9/3 「あの世のできごと」揺れ動く室野井さんの、壁に写る大きな「影」と高橋さんの「音」の相性は絶妙だったと思います。しかし個人的には空間を埋める音の方に気持ちを奪われることが多かった。距離が離れている分、分離してる気もしました。でも、室野井さんから伝わる緊張感が支配する空間はいつも素晴らしいと思います。
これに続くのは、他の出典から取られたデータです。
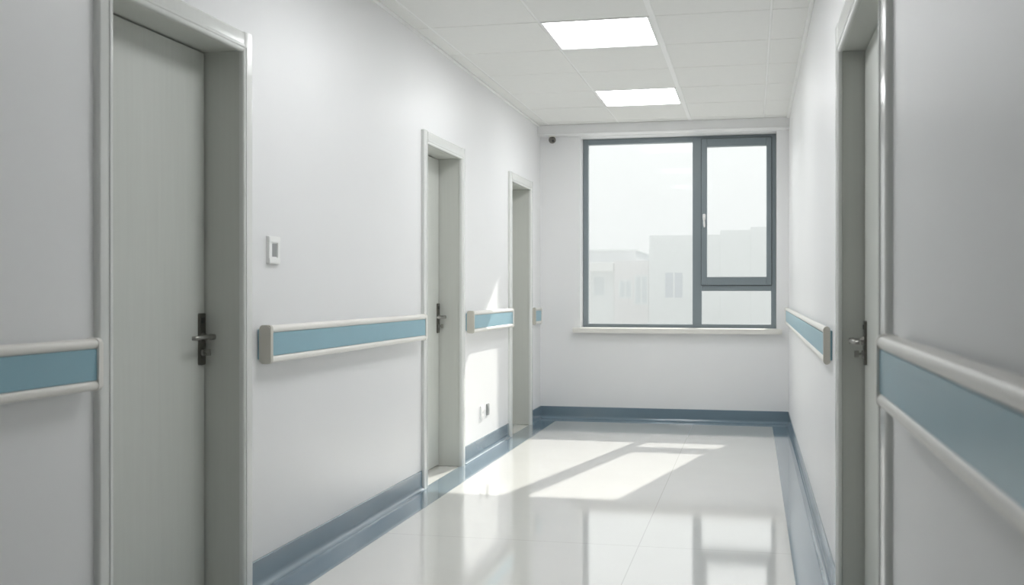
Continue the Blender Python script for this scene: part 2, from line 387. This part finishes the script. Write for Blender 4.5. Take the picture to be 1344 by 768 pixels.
# ------------------------------------------------------------------ handrails (local frame: wall plane x=0, corridor +x, along +y from 0)
RP = 0.056; RH = 0.073
def handrail(wx, ya, yb, zc, label, right=False, RP=RP):
    Ln = yb - ya
    root = thing('handrail', label, 'handrail', (wx, yb if right else ya, zc), math.pi if right else 0, 0, None)
    root['group'] = 'wall handrails along the corridor'
    c = 0.022                                      # length of an end cap
    bm = bmesh.new(); box(bm, (0.0, 0.004, -0.058), (0.0115, Ln-0.004, 0.058), 0.002)
    obj('wall_channel', bm, M['rail_blue'], root)
    # rounded upper and lower bumpers
    def bumper(s):
        out = []
        for k in range(13):
            a = math.radians(-90 + 180*k/12)
            out.append((RP - 0.014 + 0.014*math.cos(a), 0.0585 + 0.0145*math.sin(a)))
        pr = [(0.012, 0.044)] + out + [(0.020, RH), (0.012, RH-0.008)]
        bm = bmesh.new(); extrude(bm, [(x, s*z) for x, z in pr], 'y', c, Ln-c); return bm
    obj('upper_bumper', bumper(1), M['cream'], root, smooth=True, autosmooth=True)
    obj('lower_bumper', bumper(-1), M['cream'], root, smooth=True, autosmooth=True)
    bm = bmesh.new(); box(bm, (0.012, c, -0.0445), (RP-0.005, Ln-c, 0.0445), 0.001)
    obj('blue_panel', bm, M['rail_blue'], root)
    for k, (a, b) in enumerate(((0.0, c), (Ln-c, Ln))):
        bm = bmesh.new(); pr = rr(0.008, RP+0.001, -RH-0.002, RH+0.002, 0.014, 6, (1, 1, 1, 1))
        extrude(bm, pr, 'y', a, b)
        bmesh.ops.bevel(bm, geom=[e for e in bm.edges if abs(e.verts[0].co.y - e.verts[1].co.y) < 1e-6 and (abs(e.verts[0].co.y - (a if k == 0 else b)) < 1e-6)], offset=0.004, segments=2, affect='EDGES', clamp_overlap=True)
        vis_near = (k == 0) != right
        obj('end_cap', bm, M['cap'] if vis_near else M['cream'], root, smooth=True, autosmooth=True)
    return root
handrail(XL, -1.2, 2.755, 0.940, 'cream and blue handrail at the left edge, nearest the viewer')
handrail(XL, 3.852, 5.905, 0.942, 'long cream and blue handrail between first and second left doors')
handrail(XL, 6.955, 8.20, 0.940, 'sunlit cream and blue handrail above the pair of wall outlets')
handrail(XL, 9.150, 9.455, 0.928, 'very short cream and blue handrail beside the window wall', RP=0.036)
handrail(XR, 4.385, 9.49, 0.935, 'cream and blue handrail on right wall running to the window', right=True, RP=0.033)
handrail(XR, -1.0, 2.34, 0.985, 'cream and blue handrail at the right edge, nearest the viewer', right=True)

# ------------------------------------------------------------------ switch, outlets, camera
def plate(bm, x0, x1, y0, y1, z0, z1, r=0.006):
    t = bmesh.new(); extrude(t, rr(y0, y1, z0, z1, r, 4), 'x', x0, x1)
    top = [e for e in t.edges if abs(e.verts[0].co.x-x1) < 1e-6 and abs(e.verts[1].co.x-x1) < 1e-6]
    bmesh.ops.bevel(t, geom=top, offset=0.0025, segments=2, affect='EDGES', clamp_overlap=True)
    merge(bm, t)
sw = thing('light_switch', 'white wall switch with grey rocker beside the nearest left door', 'switch', (XL, 3.985, 1.311))
bm = bmesh.new(); plate(bm, 0, 0.008, -0.052, 0.052, -0.056, 0.056)
obj('back_plate', bm, M['white'], sw, smooth=True, autosmooth=True)
bm = bmesh.new()
for a, b in ((0.029, 0.055), (-0.055, -0.029)): plate(bm, 0.008, 0.0135, -0.0515, 0.0515, a, b, 0.005)
for a, b in ((-0.0505, -0.022), (0.028, 0.0505)): plate(bm, 0.006, 0.0115, a, b, -0.0545, 0.0545, 0.002)
obj('bezel', bm, M['white'], sw, smooth=True, autosmooth=True)
bm = bmesh.new(); plate(bm, 0.006, 0.009, -0.021, 0.027, -0.028, 0.028, 0.002)
obj('rocker', bm, M['grey'], sw, smooth=True, autosmooth=True)

def outlet(y, z, w, h, m, label):
    o = thing('wall_outlet', label, 'outlet', (XL, y, z))
    bm = bmesh.new(); plate(bm, 0, 0.009, -w/2, w/2, -h/2, h/2, 0.004); obj('face_plate', bm, M[m], o, smooth=True, autosmooth=True)
    bm = bmesh.new(); box(bm, (0.009, -w*0.36, -h*0.36), (0.011, w*0.36, h*0.36), 0.001); pl = obj('socket', bm, M[m], o)
    bm = bmesh.new()
    for dy in (-0.011, 0.011): box(bm, (0.011, dy-0.0018, -0.012), (0.0113, dy+0.0018, 0.006))
    obj('slots', bm, M['black'], pl)
outlet(7.385, 0.292, 0.082, 0.094, 'white', 'white wall outlet low on sunlit left wall')
outlet(7.555, 0.294, 0.062, 0.084, 'grey', 'slim grey wall outlet low on sunlit left wall')

cam_ = thing('dome_camera', 'small dark dome camera under the beam left of the window', 'camera', (-1.745, 9.482, 2.530))
bm = bmesh.new(); cyl(bm, (0, 0, 0), (0, 0, -0.008), 0.036, 0.034, 28); obj('mount', bm, M['cream'], cam_, smooth=True, autosmooth=True)
bm = bmesh.new(); bmesh.ops.create_uvsphere(bm, u_segments=28, v_segments=16, radius=0.032); bmesh.ops.translate(bm, verts=bm.verts, vec=(0, 0, -0.034)); obj('housing', bm, M['dome'], cam_, smooth=True)
ax = Vector((0.35, -0.85, -0.4)).normalized(); c0 = Vector((0, 0, -0.034))
bm = bmesh.new(); cyl(bm, c0 + ax*0.026, c0 + ax*0.035, 0.013, 0.011); obj('lens', bm, M['black'], cam_, smooth=True, autosmooth=True)

# ------------------------------------------------------------------ ceiling lights
for k, (y, lab) in enumerate(((gy0, 'larger lit square ceiling light, nearer the viewer'), (gy0+3*gdy, 'lit square ceiling light nearer the window'), (gy0-3*gdy, 'added square ceiling light out of view, brightening the near walls'), (gy0-6*gdy, 'added dim square ceiling light out of view, filling the near end'))):  # last two are unseen fixtures, added to brighten the near walls
    xa, xb, ya, yb = gx[1]+0.006, gx[2]-0.017, y+0.006, y+gdy-0.006
    L = thing('ceiling_light', lab, 'ceiling light', ((xa+xb)/2, (ya+yb)/2, H), group='square ceiling lights')
    a, b = (xb-xa)/2, (yb-ya)/2
    bm = bmesh.new()
    for p, q in (((-a, -b), (a, -b+0.012)), ((-a, b-0.012), (a, b)), ((-a, -b+0.012), (-a+0.012, b-0.012)), ((a-0.012, -b+0.012), (a, b-0.012))):
        box(bm, (p[0], p[1], -0.003), (q[0], q[1], 0.028), 0.001, 1)
    obj('frame', bm, M['tbar'], L)
    obj('diffuser', B((-a+0.012, -b+0.012, 0.004), (a-0.012, b-0.012, 0.012)), M['fill_lamp' if k == 3 else 'lamp'], L)

# ------------------------------------------------------------------ outside
GZ = -4.0
struct('ground', B((-70, OUT+0.6, GZ-0.3), (50, 90, GZ)), M['ground'], 'pale paved ground outside the window')
def facade(bm_wall_boxes, m, root):
    bm = bmesh.new()
    for a, b in bm_wall_boxes: box(bm, a, b, 0.02, 1)
    return obj('walls', bm, m, root)
def b_window(root, x0, x1, z0, z1, y, m, mull=1):
    bm = bmesh.new(); f = 0.07
    for a, b in (((x0-f, z0-f), (x1+f, z0)), ((x0-f, z1), (x1+f, z1+f)), ((x0-f, z0), (x0, z1)), ((x1, z0), (x1+f, z1))):
        box(bm, (a[0], y-0.06, a[1]), (b[0], y-0.0005, b[1]))
    for k in range(mull):
        xm = x0 + (x1-x0)*(k+1)/(mull+1); box(bm, (xm-0.03, y-0.05, z0), (xm+0.03, y-0.0005, z1))
    w = obj('window', bm, M['bld_white'], root)
    obj('pane', B((x0, y-0.02, z0), (x1, y-0.0005, z1)), M[m], w)
r = thing('building', 'tall pale flat-roofed building block with stepped roofline behind the casement', 'building', (-1.2, 45, GZ))
bb = lambda x0, x1, z, y0, y1: ((x0+1.2, y0-45, 0), (x1+1.2, y1-45, z-GZ))
facade([bb(-4.19, -1.30, 3.45, 45, 60), bb(-1.30, -0.08, 3.63, 45, 60), bb(-0.08, 9, 3.75, 45, 60)], M['bld_white'], r)
b_window(r, -3.53+1.2, -2.81+1.2, 0.86-GZ, 1.90-GZ, 0, 'bld_glass', 1)
b_window(r, 1.6+1.2, 2.6+1.2, 0.4-GZ, 1.9-GZ, 0, 'bld_glass_pale', 1)
for q in (0, 2.2): b_window(r, -3.4+q+1.2, -2.8+q+1.2, -2.6-GZ, -1.2-GZ, 0, 'bld_glass_pale', 1)
r = thing('building', 'low pale grey building at the left of the window view', 'building', (-7, 50, GZ))
facade([((-6.0, 0, 0), (1.72, 9, 3.06-GZ))], M['bld_grey'], r)
bm = bmesh.new(); box(bm, (-6.1, -0.15, 2.98-GZ), (1.82, 9.1, 3.08-GZ), 0.02); obj('roof_edge', bm, M['bld_white'], r)
r = thing('building', 'low rose-tinted building with several windows in front of the grey one', 'building', (-4.8, 46, GZ))
facade([((-0.97, 0, 0), (0.50, 3.5, 2.44-GZ))], M['bld_rose'], r)
b_window(r, -0.72, -0.26, 0.88-GZ, 1.55-GZ, 0, 'bld_glass_pale', 1)
b_window(r, -0.05, 0.42, 0.62-GZ, 1.75-GZ, 0, 'bld_glass_pale', 1)
r = thing('building', 'low cream building with canopy roof at far left of window view', 'building', (-6.4, 46, GZ))
facade([((-3.0, 0.4, 0), (0.58, 3.4, 2.0-GZ))], M['bld_white'], r)
bm = bmesh.new(); box(bm, (-3.0, -0.3, 1.97-GZ), (0.60, 3.4, 2.36-GZ), 0.03); obj('canopy', bm, M['bld_cream'], r)
for x in (-0.45,): 
    bm = bmesh.new(); box(bm, (x-0.07, -0.2, 0), (x+0.07, -0.05, 1.97-GZ), 0.01); obj('post', bm, M['bld_cream'], r)
b_window(r, -0.30, 0.15, 0.95-GZ, 1.75-GZ, 0.4, 'bld_glass_pale', 0)
b_window(r, -1.25, -0.62, 0.95-GZ, 1.75-GZ, 0.4, 'bld_glass_pale', 1)

# morning haze hanging between the window and the buildings
def haze_mat(density):
    m = bpy.data.materials.new('haze'); m.use_nodes = True; N = m.node_tree.nodes; N.clear()
    o = N.new('ShaderNodeOutputMaterial'); v = N.new('ShaderNodeVolumePrincipled')
    v.inputs['Color'].default_value = (0.535, 0.55, 0.555, 1); v.inputs['Density'].default_value = density
    m.node_tree.links.new(v.outputs[0], o.inputs['Volume']); return m
hz = obj('haze', B((-45, 20, GZ+0.02), (30, 43, 7)), haze_mat(0.055)); hz['kind'] = 'stuff'
hz['label'] = 'pale haze in front of the buildings outside'; hz['category'] = 'haze'

# ------------------------------------------------------------------ light
W = bpy.data.worlds.new('sky'); S.world = W; W.use_nodes = True
bg = W.node_tree.nodes['Background']; bg.inputs['Color'].default_value = (0.985, 0.995, 1.0, 1); bg.inputs['Strength'].default_value = 0.95
sd = bpy.data.lights.new('sun', 'SUN'); sd.energy = 5.0; sd.angle = math.radians(0.6); sd.color = (1.0, 0.965, 0.90)
so = bpy.data.objects.new('sun', sd); C.objects.link(so)
so.rotation_euler = Vector((-0.22, -1.0, -0.625)).to_track_quat('-Z', 'Y').to_euler(); so.location = (3, 20, 12)

# ------------------------------------------------------------------ camera
cd = bpy.data.cameras.new('camera'); co = bpy.data.objects.new('camera', cd); C.objects.link(co)
cd.sensor_fit = 'HORIZONTAL'; cd.sensor_width = 36.0; cd.lens = 1416.0/1344*36; cd.clip_start = 0.05; cd.clip_end = 300
co.location = (0, 0, 1.15); co.rotation_euler = (math.pi/2 - 0.0017, 0, 0.2193)
cd.dof.use_dof = True; cd.dof.focus_distance = 6.5; cd.dof.aperture_fstop = 4.5
S.camera = co
S.view_settings.view_transform = 'Standard'; S.view_settings.look = 'None'
S.view_settings.exposure = 0.55; S.view_settings.gamma = 1.0; S.view_settings.use_curve_mapping = False
S.cycles.max_bounces = 16; S.cycles.volume_bounces = 3; S.cycles.diffuse_bounces = 10; S.cycles.glossy_bounces = 6; S.cycles.transparent_max_bounces = 12
S.cycles.use_denoising = True; S.cycles.sample_clamp_indirect = 6
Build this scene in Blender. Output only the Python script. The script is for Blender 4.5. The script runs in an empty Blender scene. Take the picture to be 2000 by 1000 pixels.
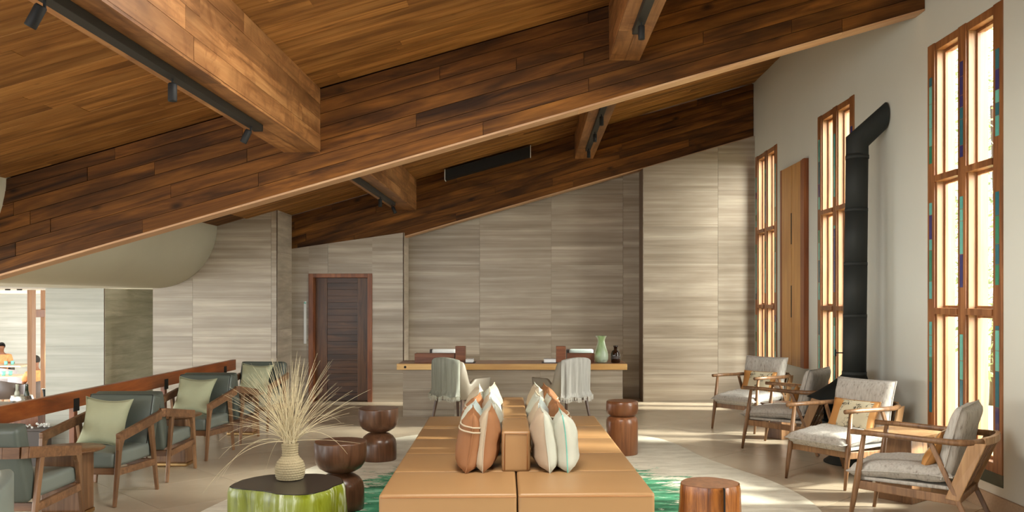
import bpy, bmesh, math, random
from mathutils import Vector, Matrix, noise as mnoise
random.seed(7)
PI = math.pi
SC = bpy.context.scene
COL = SC.collection
F, H, VX, VY = 1700.0, 1.66, 1040.0, 586.0      # focal length in px, eye height, vanishing point

# ------------------------------------------------------------------ camera, world, light
cd = bpy.data.cameras.new('camera'); cam = bpy.data.objects.new('camera', cd); COL.objects.link(cam)
cam.location = (0, 0, H); cam.rotation_euler = (PI/2, 0, 0)
cd.sensor_width = 36; cd.lens = F/2000*36; cd.shift_x = (1000-VX)/2000; cd.shift_y = (VY-500)/2000
cd.clip_start = .05; cd.clip_end = 300
SC.camera = cam
SC.view_settings.view_transform = 'Standard'; SC.view_settings.look = 'None'
SC.view_settings.gamma = 1; SC.view_settings.use_curve_mapping = False
SC.view_settings.exposure = 1.68
w = bpy.data.worlds.new('sky'); SC.world = w; w.use_nodes = True
wn = w.node_tree.nodes; wl = w.node_tree.links
bg = wn['Background']; bg.inputs['Strength'].default_value = 1.1
bg.inputs['Color'].default_value = (.985, 1.0, .985, 1)
def lamp(name, kind, loc, rot, energy, color=(1,1,1), **k):
    l = bpy.data.lights.new(name, kind); l.energy = energy; l.color = color
    for a, b in k.items(): setattr(l, a, b)
    o = bpy.data.objects.new(name, l); COL.objects.link(o); o.location = loc; o.rotation_euler = rot
    return o
# soft sun through the tall windows on the right
s = lamp('sun', 'SUN', (12, 6, 9), (0,0,0), 4.5, (1.0, .96, .86), angle=math.radians(7))
s.rotation_euler = Vector((-1.0, .10, -.58)).to_track_quat('-Z', 'Y').to_euler()
# daylight of the glazed front behind and to the left of the camera
a = lamp('terrace_daylight', 'AREA', (-5.2, -1.6, 2.0), (0,0,0), 45, (.93,.97,1.0), shape='RECTANGLE', size=6.0, size_y=3.0)
a.rotation_euler = Vector((.75, .75, -.05)).to_track_quat('-Z', 'Y').to_euler()
a = lamp('dining_daylight', 'AREA', (-17, 17, 1.0), (0,0,0), 480, (.95,.98,1.0), shape='RECTANGLE', size=12, size_y=3.0)
a.rotation_euler = Vector((.9, .25, -.1)).to_track_quat('-Z', 'Y').to_euler()

a = lamp('garden_front_daylight', 'AREA', (-11, 4, .2), (0,0,0), 95, (.94,1.0,.96), shape='RECTANGLE', size=5.0, size_y=2.4)
a.rotation_euler = Vector((.70, .50, .38)).to_track_quat('-Z', 'Y').to_euler()

a = lamp('overhead_fill', 'AREA', (-.2, 5.0, 3.80), (0,0,0), 46, (1.0,.97,.90), shape='RECTANGLE', size=1.4, size_y=1.2)  # added fill lamp, out of view overhead, to brighten the sofa top
a.rotation_euler = Vector((.0, .05, -1)).to_track_quat('-Z', 'Y').to_euler()
s = lamp('bright_sky', 'SUN', (12, 0, 6), (0,0,0), 8.0, (1.0, .98, .93), angle=math.radians(60))
s.rotation_euler = Vector((-1.0, .70, -.50)).to_track_quat('-Z', 'Y').to_euler()

# ------------------------------------------------------------------ materials
def rgb(r, g, b):
    f = lambda c: ((c/255+.055)/1.055)**2.4 if c/255 > .04045 else c/255/12.92
    return (f(r), f(g), f(b), 1)
class NT:
    def __init__(s, name):
        s.m = bpy.data.materials.new(name); s.m.use_nodes = True
        s.t = s.m.node_tree; s.p = s.t.nodes['Principled BSDF']; s.out = s.t.nodes['Material Output']
    def n(s, typ, **k):
        x = s.t.nodes.new(typ)
        for a, b in k.items(): setattr(x, a, b)
        return x
    def l(s, a, b): s.t.links.new(a, b)
    def ramp(s, fac, stops):
        r = s.n('ShaderNodeValToRGB'); el = r.color_ramp.elements
        while len(el) < len(stops): el.new(.5)
        for e, (p, c) in zip(el, stops): e.position = p; e.color = c
        s.l(fac, r.inputs[0]); return r.outputs[0]
    def coords(s, scale=(1,1,1), rnd=True, kind='Object', rot=0):
        tc = s.n('ShaderNodeTexCoord'); mp = s.n('ShaderNodeMapping'); mp.inputs['Scale'].default_value = scale
        src = tc.outputs[kind]
        if rnd:
            oi = s.n('ShaderNodeObjectInfo'); mu = s.n('ShaderNodeMath', operation='MULTIPLY'); mu.inputs[1].default_value = 37.7
            s.l(oi.outputs['Random'], mu.inputs[0])
            va = s.n('ShaderNodeVectorMath', operation='ADD'); s.l(src, va.inputs[0]); s.l(mu.outputs[0], va.inputs[1]); src = va.outputs[0]
        if rot:
            vr = s.n('ShaderNodeVectorRotate', rotation_type='Y_AXIS'); vr.inputs['Angle'].default_value = rot; s.l(src, vr.inputs[0]); src = vr.outputs[0]
        s.l(src, mp.inputs[0]); return mp.outputs[0]
    def noise(s, vec, scale=5, detail=4, rough=.55, dist=0):
        x = s.n('ShaderNodeTexNoise'); x.inputs['Scale'].default_value = scale; x.inputs['Detail'].default_value = detail
        x.inputs['Roughness'].default_value = rough; x.inputs['Distortion'].default_value = dist
        s.l(vec, x.inputs['Vector']); return x.outputs['Fac']
    def mix(s, f, a, b, blend='MIX'):
        x = s.n('ShaderNodeMix', data_type='RGBA', blend_type=blend)
        for sock, v in ((x.inputs[0], f), (x.inputs[6], a), (x.inputs[7], b)):
            if hasattr(v, 'links'): s.l(v, sock)
            else: sock.default_value = v
        return x.outputs[2]
    def bump(s, h, strength=.2, dist=.01):
        b = s.n('ShaderNodeBump'); b.inputs['Strength'].default_value = strength; b.inputs['Distance'].default_value = dist
        s.l(h, b.inputs['Height']); s.l(b.outputs[0], s.p.inputs['Normal'])
    def vary(s, col, amt=.25):
        oi = s.n('ShaderNodeObjectInfo'); mr = s.n('ShaderNodeMapRange')
        mr.inputs[3].default_value = 1-amt; mr.inputs[4].default_value = 1+amt; s.l(oi.outputs['Random'], mr.inputs[0])
        hs = s.n('ShaderNodeHueSaturation'); s.l(mr.outputs[0], hs.inputs['Value']); s.l(col, hs.inputs['Color']); return hs.outputs[0]
    def set(s, col=None, rough=.5, metal=0, **k):
        if col is not None:
            if hasattr(col, 'links'): s.l(col, s.p.inputs['Base Color'])
            else: s.p.inputs['Base Color'].default_value = col
        s.p.inputs['Roughness'].default_value = rough; s.p.inputs['Metallic'].default_value = metal
        for a, b in k.items(): s.p.inputs[a].default_value = b
        return s.m
def wood(name, dark, mid, light, axis=0, rough=.5, vary=.22, knots=0, fine=16, blot=None, spec=.5, rot=0):
    t = NT(name); sc = [fine, fine, fine]; sc[axis] = fine*.07
    g = t.noise(t.coords(tuple(sc), rot=rot), 1.0, 5, .62, .8)
    col = t.ramp(g, [(.28, dark), (.5, mid), (.74, light)])
    s2 = [3.0]*3; s2[axis] = .8
    b = t.noise(t.coords(tuple(s2), rot=rot), 1.0, 3, .6, .5)
    col = t.mix(t.ramp(b, [(.42, (0,0,0,1)), (.68, (.75,.75,.75,1))]), col, dark)
    if knots:
        v = t.n('ShaderNodeTexVoronoi'); s3 = [5.5]*3; s3[axis] = 2.6; t.l(t.coords(tuple(s3), rot=rot), v.inputs['Vector']); v.inputs['Scale'].default_value = 1
        k = t.ramp(v.outputs['Distance'], [(.02*knots, (1,1,1,1)), (.09*knots, (0,0,0,1))])
        gate = t.ramp(t.noise(t.coords((1.1,1.1,1.1)), 1.3, 2), [(.5, (0,0,0,1)), (.58, (.85,.85,.85,1))])
        kk = t.mix(1.0, k, gate, 'MULTIPLY')
        col = t.mix(kk, col, tuple(c*.22 for c in dark[:3])+(1,))
    if blot:
        bb = t.noise(t.coords((1.5, 3.2, 3.2)), 1, 5, .7, 1.5)
        col = t.mix(t.ramp(bb, [(.50, (0,0,0,1)), (.66, (.6,.6,.6,1))]), col, blot)
    col = t.vary(col, vary); t.bump(g, .15, .003)
    return t.set(col, rough, **{'Specular IOR Level': spec})
def plain(name, c, rough=.5, metal=0, n=0, ns=30, bump=0, **k):
    t = NT(name); col = c
    if n:
        f = t.noise(t.coords((1,1,1)), ns, 4, .6)
        col = t.mix(f, tuple(x*(1-n) for x in c[:3])+(1,), tuple(min(1,x*(1+n)) for x in c[:3])+(1,))
        if bump: t.bump(f, bump, .004)
    return t.set(col, rough, metal, **k)
MT = {}
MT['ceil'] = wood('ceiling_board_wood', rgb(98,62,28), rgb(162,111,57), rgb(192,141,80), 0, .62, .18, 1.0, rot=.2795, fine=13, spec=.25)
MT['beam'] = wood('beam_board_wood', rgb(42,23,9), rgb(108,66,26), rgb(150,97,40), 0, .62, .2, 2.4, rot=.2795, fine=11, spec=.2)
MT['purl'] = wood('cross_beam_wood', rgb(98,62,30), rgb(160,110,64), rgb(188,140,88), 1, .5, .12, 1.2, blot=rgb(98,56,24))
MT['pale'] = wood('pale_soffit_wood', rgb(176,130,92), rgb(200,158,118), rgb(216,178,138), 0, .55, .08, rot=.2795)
MT['rail'] = wood('rail_wood', rgb(92,44,18), rgb(150,78,34), rgb(184,108,54), 1, .32, .1, fine=12)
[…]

工藤冬里、工藤礼子」全曲今まで聴いたことのない曲だったのが嬉しかった。冬里さんのピアノと礼子さんの歌、ということで雰囲気は「fire inside my hat」。礼子さんの声は冷たい感触でとてつもなく美しい。懐かしさも感じさせ、そしてまるで別世界のできごとのような幻想的な空間を演出する詩、声、ピアノの響き、その隙間、そして曲間にまで伝わってくる二人の説得力。完璧な空間。震えました。なかでも「海の端」という曲の美しさは。。。
むかし まちあわせた あのしまへ いまは ひとりでめぐる うみのはた 
いずみのように わきでては くものように ひいてゆく 
かなしみは きえていく あなたと手をつないでる 
かなしみは きえていく あなたと手をつないでる
「ビルウェルズ、工藤冬里、工藤礼子」ほとんど冬里さんの音と予測不能な動きが目立っていたが、地味だとしても、コントロールしてるのは作曲者であるビルウェルズ。今までのツアーではほぼ、マヘルのメンバーによるビッグバンドの構成だったらしいので、この札幌公演ではビルウェルズの色がしっかり出ていたのかも知れません。ビルの作曲した曲のどれにも彼なりの哀愁が溢れていて素敵でした。工藤さんのピアニカやクラリネットがそんなビルの世界に少しだけ色を加えていて、動きに目を奪われがちですが色を加えつつしっかり寄り添っている音を聴かせてくれたと思います。礼子さんが歌った2曲も名曲でした。全体的にビルのナイーブな世界がしっかり伝わってきて、よかったです。